• **Source data**:
▬▬▬▬▬▬
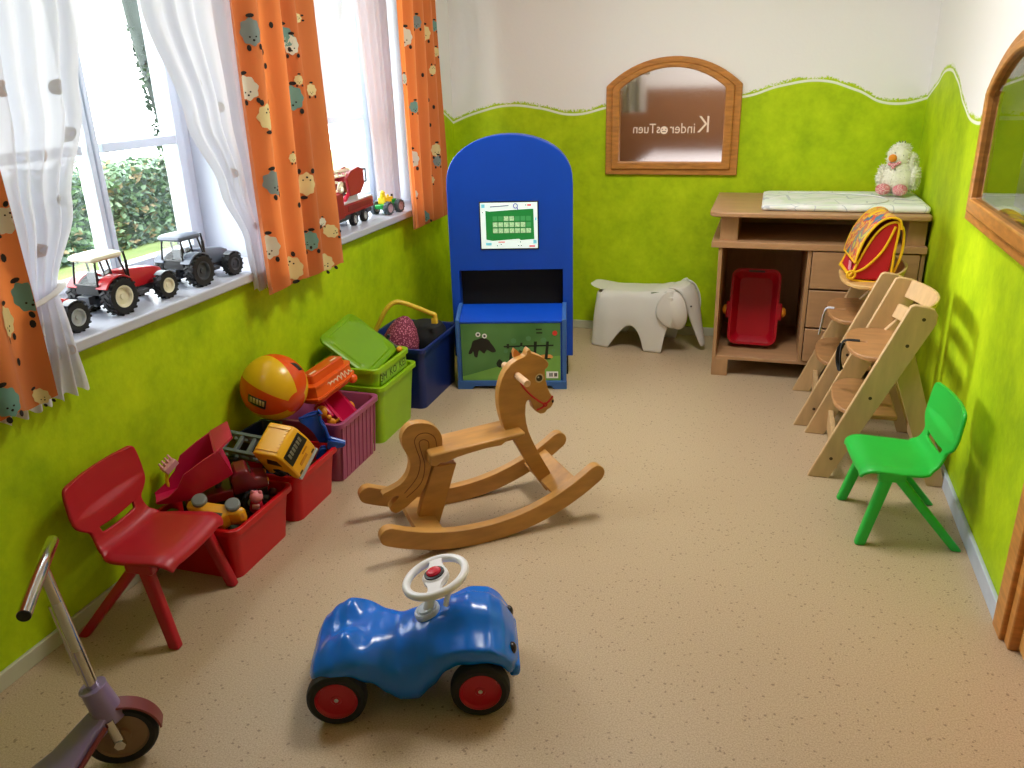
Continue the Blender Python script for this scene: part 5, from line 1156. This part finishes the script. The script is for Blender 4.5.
# lettered paper strip on the tray
tr_ = [o for o in COL.objects if o.name.startswith('toy_tray')][0]
bm = BM(); span(bm, (.1442, -.125, .068), (.1456, .135, .124)); lb = obj('label_strip', bm, mat('clear tape', (150, 196, 60), .3), tr_)
text_mesh('lettering', '3M  KO  KEI', .046, mat('dark green ink', (44, 66, 26), .6), lb, Matrix.Translation((.1460, .0, .096)) @ Matrix.Rotation(PI / 2, 4, 'Z') @ Matrix.Rotation(PI / 2, 4, 'X') @ Matrix.Diagonal((1.05, 1, 1, 1)), .0003)
# jumble of toys filling each crate, hidden below the ones on top
def jumble(c, w, d, z0, z1, cols, label, seed, n=60):
    rnd = random.Random(seed); bm = BM(); 
    for i in range(n):
        p = (c[0] + rnd.uniform(-w, w) / 2, c[1] + rnd.uniform(-d, d) / 2, rnd.uniform(z0 + .025, z1 - .02)); s = rnd.uniform(.03, .055); M = Matrix.Translation(p) @ Euler([rnd.uniform(0, 3) for _ in range(3)]).to_matrix().to_4x4(); mi = rnd.randrange(len(cols))
        k = rnd.random()
        if k < .5: add_box(bm, (0, 0, 0), (s, s * rnd.uniform(.4, .9), s * rnd.uniform(.3, .6)), M, mi)
        elif k < .8: add_lathe(bm, [(.001, -.008), (s * .3, -.009), (s * .42, -.005), (s * .42, .005), (s * .3, .009), (.001, .008)], 16, M, mi)
        else: add_ball(bm, (0, 0, 0), s * .32, M, mi, 12, 8)
    o = obj('toy_jumble', bm, cols, bev=.002); return tag(o, label, 'toys', kind='stuff')
drk = [black, dgrey, plastic('dark red', (96, 12, 26), .4), plastic('dark green', (40, 60, 30), .5)]
jumble((CX, 1.992), .215, .235, .014, .160, drk, 'jumble of dark small toys at the bottom of the red crate by the red chair', 11)
jumble((CX, 2.340), .21, .19, .014, .165, drk + [plastic('navy toy', (16, 30, 74), .4)], 'jumble of dark small toys at the bottom of the red crate under the ball', 12)
jumble((CX, 2.682), .19, .21, .016, .17, drk[1:3] + [plastic('plum', (120, 20, 60), .4)], 'jumble of small toys at the bottom of the mauve crate', 13)
jumble((CX + .01, 3.508), .22, .32, .014, .22, drk[:2] + [plastic('navy toy', (16, 30, 74), .4)], 'jumble of dark toys at the bottom of the navy blue crate', 14, 90)

# ---- red crate by the chair: dump truck, overturned car, little figures
mag = plastic('magenta plastic', (206, 20, 78), .3); dred = plastic('deep red plastic', (110, 10, 26), .35); ygold = plastic('golden yellow plastic', (238, 170, 26), .32)
t = thing('toy_dump_truck', 'dark red toy dump truck with raised magenta tipper bed in the first red crate', 'toy truck', (-1.668, 2.005, .160), (4, -2, 42))
bm = BM(); span(bm, (-.13, -.035, .03), (.14, .035, .06)); obj('chassis', bm, black, t, bev=.004)
bm = BM(); rings(bm, [[(x, y, z) for y, z in rrect(w, h_, .012, 3, (0, zc))] for x, w, h_, zc in ((.03, .085, .075, .09), (.05, .09, .085, .10), (.085, .088, .085, .10), (.105, .084, .05, .082), (.145, .074, .042, .076))]); span(bm, (-.12, -.045, .05), (.03, .045, .085)); obj('cab', bm, dred, t, bev=.004)
bm = BM()
for s in (-1, 1): add_ball(bm, (.143, s * .028, .084), (.006, .008, .008))
obj('headlights', bm, plastic('amber light', (240, 170, 60), .3), t)
bm = BM(); add_box(bm, (.146, 0, .062), (.004, .026, .014)); obj('number_plate', bm, white_lacq, t)
bm = BM(); add_box(bm, (.094, 0, .118), (.004, .07, .03), Matrix.Rotation(0, 4, 'Y')); obj('windscreen', bm, black, t)
for x in (-.085, .085):
    for s in (-1, 1):
        bm = BM(); tyre(bm, (x, s * .056, .034), .034, .03, lugs=12); w_ = obj('wheel', bm, rubber, t)
        bm = BM(); rim(bm, (x, s * .056, .034), .019, .034); obj('rim', bm, lg_p, w_)
BMx = Matrix.Translation((-.055, 0, .108)) @ Matrix.Rotation(math.radians(-19), 4, 'Y')
def sec(x, wb, wt, z0, z1): return [BMx @ Vector(p) for p in ((x, -wt, z1), (x, -wb, z0), (x, wb, z0), (x, wt, z1), (x, wt - .006, z1), (x, wb - .004, z0 + .006), (x, -wb + .004, z0 + .006), (x, -wt + .006, z1))]
bm = BM(); rings(bm, [sec(-.145, .030, .034, .030, .040), sec(-.10, .042, .052, .012, .045), (sec(-.06, .046, .062, .0, .062)), sec(-.02, .048, .070, .0, .098), sec(.05, .048, .076, .0, .112), sec(.10, .046, .078, .002, .118)])
rings(bm, [[BMx @ Vector(p) for p in ((.094, -.046, .004), (.094, .046, .004), (.094, .078, .118), (.094, -.078, .118))], [BMx @ Vector(p) for p in ((.102, -.046, .004), (.102, .046, .004), (.108, .078, .118), (.108, -.078, .118))]])
rings(bm, [[BMx @ Vector(p) for p in ((.094, -.080, .112), (.094, .080, .112), (.100, .080, .120), (.100, -.080, .120))], [BMx @ Vector(p) for p in ((.165, -.060, .124), (.165, .060, .124), (.165, .060, .131), (.165, -.060, .131))]])
obj('tipper_bed', bm, mag, t, ang=30)
bm = BM(); add_cyl(bm, (-.02, 0, .06), (.0, 0, .125), .010, n=12); obj('tipper_ram', bm, dgrey, t)
def toy_car(name, label, loc, rot, m, wm):
    t = thing(name, label, 'toy car', loc, rot)
    bm = BM(); rings(bm, [[(x, y, z) for y, z in rrect(w, h_, .008, 3, (0, zc))] for x, w, h_, zc in ((-.078, .05, .02, .026), (-.07, .062, .030, .030), (-.03, .064, .034, .032), (-.01, .062, .05, .040), (.03, .062, .05, .040), (.045, .064, .032, .031), (.075, .060, .026, .028), (.082, .05, .016, .025))]); obj('body', bm, m, t, bev=.002)
    bm = BM(); span(bm, (-.012, -.0315, .046), (.030, .0315, .058)); obj('windows', bm, black, t)
    for x in (-.045, .05):
        for s in (-1, 1):
            bm = BM(); add_lathe(bm, [(.001, -.008), (.017, -.008), (.021, -.005), (.021, .005), (.017, .008), (.001, .008)], 24, Matrix.Translation((x, s * .036, .018)), axis='Y'); w_ = obj('wheel', bm, wm, t)
            bm = BM(); add_lathe(bm, [(.001, -.0095), (.010, -.0095), (.012, -.008), (.001, -.008)], 18, Matrix.Translation((x, s * .036, .018)) @ Matrix.Diagonal((1, -s * -1, 1, 1)), axis='Y'); obj('hubcap', bm, dgrey, w_)
    return t
toy_car('toy_car', 'golden yellow toy car on its side with grey wheels in the first red crate', (-1.606, 1.902, .236), (118, 8, 14), ygold, plastic('grey wheel', (120, 124, 120), .45)).scale = (1.12, 1.12, 1.12)
t = thing('toy_figure', 'little pink headed peg figure in red at the corner of the first red crate', 'toy figure', (-1.560, 2.018, .158), (12, 8, 30))
bm = BM(); add_lathe(bm, [(.001, 0), (.020, 0), (.024, .012), (.018, .038), (.001, .042)], 20); obj('body', bm, plastic('figure red', (196, 20, 50), .4), t)
bm = BM(); add_ball(bm, (0, 0, .056), (.022, .021, .020), n=20); add_ball(bm, (-.012, .0, .074), (.007, .005, .008)); add_ball(bm, (.012, .0, .074), (.007, .005, .008)); obj('head', bm, plastic('figure pink', (234, 140, 150), .45), t)
bm = BM(); add_box(bm, (0, -.021, .03), (.024, .008, .02)); obj('bib', bm, plastic('pale pink', (236, 170, 176), .45), t, bev=.003)
for k, (p, c, r_, lab) in enumerate((((-1.552, 2.062, .178), black, .018, 'black toy bead nearest the pink headed figure'), ((-1.55, 2.105, .180), plastic('dark plum', (80, 30, 40), .4), .015, 'dark plum toy bead by the rim of the first red crate'), ((-1.775, 1.872, .178), plastic('moss green', (84, 110, 24), .5), .030, 'moss green toy ball in the near wall corner of the first red crate'))):
    bm = BM(); add_ball(bm, p, r_); tag(obj('toy_bead' if r_ < .02 else 'toy_ball', bm, c), lab, 'toy')
t = thing('toy_rake', 'yellow handled toy rake with pale pink head behind the dump truck', 'toy', (-1.805, 1.955, .200), (0, -30, 70))
bm = BM(); add_tube(bm, smooth_path([(0, 0, 0), (.0, 0, .06), (.02, 0, .10), (.05, 0, .11)], 4), .006, 8); obj('handle', bm, yp, t)
bm = BM(); add_box(bm, (.05, 0, .12), (.05, .035, .02)); [add_cyl(bm, (.03 + .013 * k, 0, .125), (.032 + .013 * k, .006, .15), .004, n=8) for k in range(4)]; obj('rake_head', bm, plastic('pale pink', (236, 170, 176), .45), t, bev=.003)
for k, (px, py, z) in enumerate(((203, 446, .30), (212, 432, .33), (222, 433, .33))):
    pass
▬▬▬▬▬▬
• **Work to be completed**:
Look at the listing and set down only the lines from its start through the line with "jumble((CX + .01, 3.508), .22, .32, .014, .22, drk[:2]", word for word and without pictures.

• **Response to the task**:
Continue the Blender Python script for this scene: part 5, from line 1156. This part finishes the script. The script is for Blender 4.5.
# lettered paper strip on the tray
tr_ = [o for o in COL.objects if o.name.startswith('toy_tray')][0]
bm = BM(); span(bm, (.1442, -.125, .068), (.1456, .135, .124)); lb = obj('label_strip', bm, mat('clear tape', (150, 196, 60), .3), tr_)
text_mesh('lettering', '3M  KO  KEI', .046, mat('dark green ink', (44, 66, 26), .6), lb, Matrix.Translation((.1460, .0, .096)) @ Matrix.Rotation(PI / 2, 4, 'Z') @ Matrix.Rotation(PI / 2, 4, 'X') @ Matrix.Diagonal((1.05, 1, 1, 1)), .0003)
# jumble of toys filling each crate, hidden below the ones on top
def jumble(c, w, d, z0, z1, cols, label, seed, n=60):
    rnd = random.Random(seed); bm = BM(); 
    for i in range(n):
        p = (c[0] + rnd.uniform(-w, w) / 2, c[1] + rnd.uniform(-d, d) / 2, rnd.uniform(z0 + .025, z1 - .02)); s = rnd.uniform(.03, .055); M = Matrix.Translation(p) @ Euler([rnd.uniform(0, 3) for _ in range(3)]).to_matrix().to_4x4(); mi = rnd.randrange(len(cols))
        k = rnd.random()
        if k < .5: add_box(bm, (0, 0, 0), (s, s * rnd.uniform(.4, .9), s * rnd.uniform(.3, .6)), M, mi)
        elif k < .8: add_lathe(bm, [(.001, -.008), (s * .3, -.009), (s * .42, -.005), (s * .42, .005), (s * .3, .009), (.001, .008)], 16, M, mi)
        else: add_ball(bm, (0, 0, 0), s * .32, M, mi, 12, 8)
    o = obj('toy_jumble', bm, cols, bev=.002); return tag(o, label, 'toys', kind='stuff')
drk = [black, dgrey, plastic('dark red', (96, 12, 26), .4), plastic('dark green', (40, 60, 30), .5)]
jumble((CX, 1.992), .215, .235, .014, .160, drk, 'jumble of dark small toys at the bottom of the red crate by the red chair', 11)
jumble((CX, 2.340), .21, .19, .014, .165, drk + [plastic('navy toy', (16, 30, 74), .4)], 'jumble of dark small toys at the bottom of the red crate under the ball', 12)
jumble((CX, 2.682), .19, .21, .016, .17, drk[1:3] + [plastic('plum', (120, 20, 60), .4)], 'jumble of small toys at the bottom of the mauve crate', 13)
jumble((CX + .01, 3.508), .22, .32, .014, .22, drk[:2] + [plastic('navy toy', (16, 30, 74), .4)], 'jumble of dark toys at the bottom of the navy blue crate', 14, 90)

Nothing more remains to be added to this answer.